Now it’s worth pointing out that everyone involved in politics in Thailand is a monarchist; respect for the king ties the country together. On paper, however, the king has no real political power. (What’s actually the case is murky.) The Yellow Shirts’ position, as explained by their leader Suthep is that the king should have more power; they would prefer that there be less direct democracy (including voting for members of parliament). This would, in theory, mean an end to the wealthy buying votes; it would return rule in Thailand entirely to the urban elite.

Now! That’s who’s fighting; this has been the central argument in Thai politics for the past decade. The reason that protests started was initially because Yingluck introduced a bill that would have provided amnesty to politicians convicted of crimes; it would have allowed Thaksin to return to the country (and to politics).
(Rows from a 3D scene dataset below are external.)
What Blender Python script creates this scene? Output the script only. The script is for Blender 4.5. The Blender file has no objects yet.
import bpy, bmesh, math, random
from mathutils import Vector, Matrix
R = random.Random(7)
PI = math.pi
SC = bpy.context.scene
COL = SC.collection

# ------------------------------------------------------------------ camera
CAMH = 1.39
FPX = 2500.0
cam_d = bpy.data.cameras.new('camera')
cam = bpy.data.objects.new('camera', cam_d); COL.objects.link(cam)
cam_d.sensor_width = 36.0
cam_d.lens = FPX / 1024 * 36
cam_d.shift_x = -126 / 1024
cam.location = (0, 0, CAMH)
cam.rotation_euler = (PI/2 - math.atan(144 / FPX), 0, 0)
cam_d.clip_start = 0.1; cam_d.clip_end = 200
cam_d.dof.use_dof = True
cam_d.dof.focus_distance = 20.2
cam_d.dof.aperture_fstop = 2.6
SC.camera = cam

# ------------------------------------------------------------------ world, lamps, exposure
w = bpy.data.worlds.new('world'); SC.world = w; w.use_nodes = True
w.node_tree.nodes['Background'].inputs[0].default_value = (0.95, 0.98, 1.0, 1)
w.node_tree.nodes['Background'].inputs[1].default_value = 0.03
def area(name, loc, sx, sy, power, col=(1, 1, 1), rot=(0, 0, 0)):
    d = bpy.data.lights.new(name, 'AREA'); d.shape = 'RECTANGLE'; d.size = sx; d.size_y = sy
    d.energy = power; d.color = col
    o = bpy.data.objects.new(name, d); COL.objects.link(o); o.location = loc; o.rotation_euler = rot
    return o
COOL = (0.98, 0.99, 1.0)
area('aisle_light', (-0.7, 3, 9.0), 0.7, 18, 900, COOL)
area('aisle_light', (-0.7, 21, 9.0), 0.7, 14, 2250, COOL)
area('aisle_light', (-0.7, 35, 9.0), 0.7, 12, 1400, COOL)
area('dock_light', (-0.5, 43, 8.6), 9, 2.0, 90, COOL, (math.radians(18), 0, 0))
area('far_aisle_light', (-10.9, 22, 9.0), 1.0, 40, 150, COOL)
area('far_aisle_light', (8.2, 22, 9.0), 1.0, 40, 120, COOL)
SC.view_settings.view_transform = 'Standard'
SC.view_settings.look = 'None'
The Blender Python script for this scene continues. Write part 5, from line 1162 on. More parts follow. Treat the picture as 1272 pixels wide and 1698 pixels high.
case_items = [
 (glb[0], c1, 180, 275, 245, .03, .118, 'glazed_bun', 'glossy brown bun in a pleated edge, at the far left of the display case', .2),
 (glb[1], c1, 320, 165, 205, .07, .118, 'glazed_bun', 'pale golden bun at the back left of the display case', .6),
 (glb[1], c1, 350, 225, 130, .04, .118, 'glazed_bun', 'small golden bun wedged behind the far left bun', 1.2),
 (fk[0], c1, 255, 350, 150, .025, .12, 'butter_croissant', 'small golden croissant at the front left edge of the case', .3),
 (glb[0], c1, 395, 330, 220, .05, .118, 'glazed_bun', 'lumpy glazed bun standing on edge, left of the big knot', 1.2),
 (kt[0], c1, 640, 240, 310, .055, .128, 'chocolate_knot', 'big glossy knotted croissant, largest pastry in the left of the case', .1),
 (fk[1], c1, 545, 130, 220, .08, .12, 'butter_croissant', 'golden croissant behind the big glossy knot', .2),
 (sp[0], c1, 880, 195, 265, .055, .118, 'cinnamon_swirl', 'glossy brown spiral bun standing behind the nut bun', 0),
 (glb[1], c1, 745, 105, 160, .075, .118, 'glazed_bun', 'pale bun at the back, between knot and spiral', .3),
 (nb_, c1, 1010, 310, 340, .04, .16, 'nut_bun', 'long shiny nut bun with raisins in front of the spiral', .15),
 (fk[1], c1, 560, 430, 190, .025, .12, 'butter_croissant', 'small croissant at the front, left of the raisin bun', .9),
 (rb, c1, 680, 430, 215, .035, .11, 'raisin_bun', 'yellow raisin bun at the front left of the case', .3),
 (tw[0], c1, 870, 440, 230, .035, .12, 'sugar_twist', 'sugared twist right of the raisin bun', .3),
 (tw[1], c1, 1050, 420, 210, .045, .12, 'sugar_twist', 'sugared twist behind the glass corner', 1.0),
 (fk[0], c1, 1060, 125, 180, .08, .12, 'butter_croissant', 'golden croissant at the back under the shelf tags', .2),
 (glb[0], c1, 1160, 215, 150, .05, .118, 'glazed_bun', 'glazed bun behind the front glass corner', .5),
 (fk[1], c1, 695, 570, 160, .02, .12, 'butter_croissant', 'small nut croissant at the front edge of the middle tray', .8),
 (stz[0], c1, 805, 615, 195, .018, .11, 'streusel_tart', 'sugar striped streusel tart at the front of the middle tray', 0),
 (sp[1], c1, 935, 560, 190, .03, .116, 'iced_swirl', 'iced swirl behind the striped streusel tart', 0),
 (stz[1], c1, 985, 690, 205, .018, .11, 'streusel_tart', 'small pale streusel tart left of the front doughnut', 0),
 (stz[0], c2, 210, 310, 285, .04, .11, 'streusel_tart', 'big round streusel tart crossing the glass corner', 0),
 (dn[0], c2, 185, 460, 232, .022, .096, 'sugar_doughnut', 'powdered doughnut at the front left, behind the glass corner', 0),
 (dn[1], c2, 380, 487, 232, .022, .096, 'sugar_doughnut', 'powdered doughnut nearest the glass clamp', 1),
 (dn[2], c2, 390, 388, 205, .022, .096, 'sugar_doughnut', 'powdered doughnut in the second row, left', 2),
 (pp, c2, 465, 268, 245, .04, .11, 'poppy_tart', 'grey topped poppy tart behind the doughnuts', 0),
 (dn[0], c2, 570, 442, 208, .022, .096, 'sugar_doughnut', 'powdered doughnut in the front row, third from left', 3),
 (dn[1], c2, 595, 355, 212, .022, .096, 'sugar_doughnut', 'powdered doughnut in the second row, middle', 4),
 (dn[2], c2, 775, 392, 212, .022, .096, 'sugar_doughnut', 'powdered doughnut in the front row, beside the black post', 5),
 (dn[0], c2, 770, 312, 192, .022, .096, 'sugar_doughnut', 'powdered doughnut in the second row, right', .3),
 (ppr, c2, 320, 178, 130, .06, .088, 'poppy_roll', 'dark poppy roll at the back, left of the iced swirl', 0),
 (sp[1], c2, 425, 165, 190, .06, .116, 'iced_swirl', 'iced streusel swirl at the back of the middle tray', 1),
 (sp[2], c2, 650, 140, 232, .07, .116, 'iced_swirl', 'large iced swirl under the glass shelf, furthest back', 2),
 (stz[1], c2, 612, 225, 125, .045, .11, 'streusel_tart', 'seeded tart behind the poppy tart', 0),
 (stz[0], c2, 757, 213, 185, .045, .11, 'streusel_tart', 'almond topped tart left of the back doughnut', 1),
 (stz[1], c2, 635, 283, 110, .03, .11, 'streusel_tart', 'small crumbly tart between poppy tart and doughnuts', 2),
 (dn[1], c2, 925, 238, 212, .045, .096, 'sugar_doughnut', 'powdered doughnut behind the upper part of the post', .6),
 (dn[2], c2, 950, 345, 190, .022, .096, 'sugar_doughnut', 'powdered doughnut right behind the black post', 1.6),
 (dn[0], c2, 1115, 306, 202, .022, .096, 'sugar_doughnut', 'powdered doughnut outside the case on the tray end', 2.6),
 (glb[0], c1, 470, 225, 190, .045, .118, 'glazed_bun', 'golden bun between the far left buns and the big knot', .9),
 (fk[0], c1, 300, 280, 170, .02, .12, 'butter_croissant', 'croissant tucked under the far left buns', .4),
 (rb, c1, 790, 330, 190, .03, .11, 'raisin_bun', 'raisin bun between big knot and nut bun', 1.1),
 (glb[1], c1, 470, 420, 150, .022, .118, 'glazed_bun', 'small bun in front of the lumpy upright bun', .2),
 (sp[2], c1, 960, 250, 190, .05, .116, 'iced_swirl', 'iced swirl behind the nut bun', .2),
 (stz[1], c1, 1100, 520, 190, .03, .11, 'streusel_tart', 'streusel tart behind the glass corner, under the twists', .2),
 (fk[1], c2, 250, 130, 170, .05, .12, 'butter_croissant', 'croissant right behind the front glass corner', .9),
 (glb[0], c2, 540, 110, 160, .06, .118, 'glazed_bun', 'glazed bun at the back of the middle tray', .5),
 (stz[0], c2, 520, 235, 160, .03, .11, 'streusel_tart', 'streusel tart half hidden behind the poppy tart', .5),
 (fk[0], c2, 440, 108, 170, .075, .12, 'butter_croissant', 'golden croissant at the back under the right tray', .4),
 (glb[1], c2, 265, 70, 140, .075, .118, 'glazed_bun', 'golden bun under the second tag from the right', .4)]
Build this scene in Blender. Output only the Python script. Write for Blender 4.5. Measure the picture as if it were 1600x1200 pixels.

The bill was remarkably unpopular but stayed in play for longer than it should have; it was withdrawn this past week. But ire at Thaksinism was touched off, and the Yellow Shirts took up blowing whistles as loudly as possible at government buildings. The protests haven’t dissipated. In the past few days, things have escalated, as Red Shirts have been bused in from the countryside to launch counter-protests. The Yellow Shirts have been occupying government buildings with little effect; things do seem to be heating up, and the first real violence happened at a Red Shirt rally this evening.

That said, I’ll stress again that we’re in no real danger. Getting foreigners involved is advantageous to no one. A big player that hasn’t yet been involved is the military; there’s a good chance that this will end with a coup. Historically – coups happen regularly here – the involvement of the military makes that happen. December 5th is the king’s birthday, and everyone will take a break for that. The week after that should be decisive.

We’ve seen very little to indicate that anything will happen. This afternoon we passed a bunch of Red Shirts on their way to a rally at the national stadium; last week I mistakenly walked through the end of a Yellow Shirt rally, having imagined it was a street fair. Here’s a mural outside of Silpakorn University, the art school:


Maybe some explanation is useful. The crab is Yingluck – her nickname, a fairly common one, is Poo, which means crab. The vampire fangs are a nice touch. The hand controlling her is her brother, Thaksin; the bottle of Coke is the U.S. And it’s probably worth noting that just because this is anti-Thaksin, it’s not necessarily pro-Yellow Shirt: there are plenty of reason for people to be upset with the Shinawatras.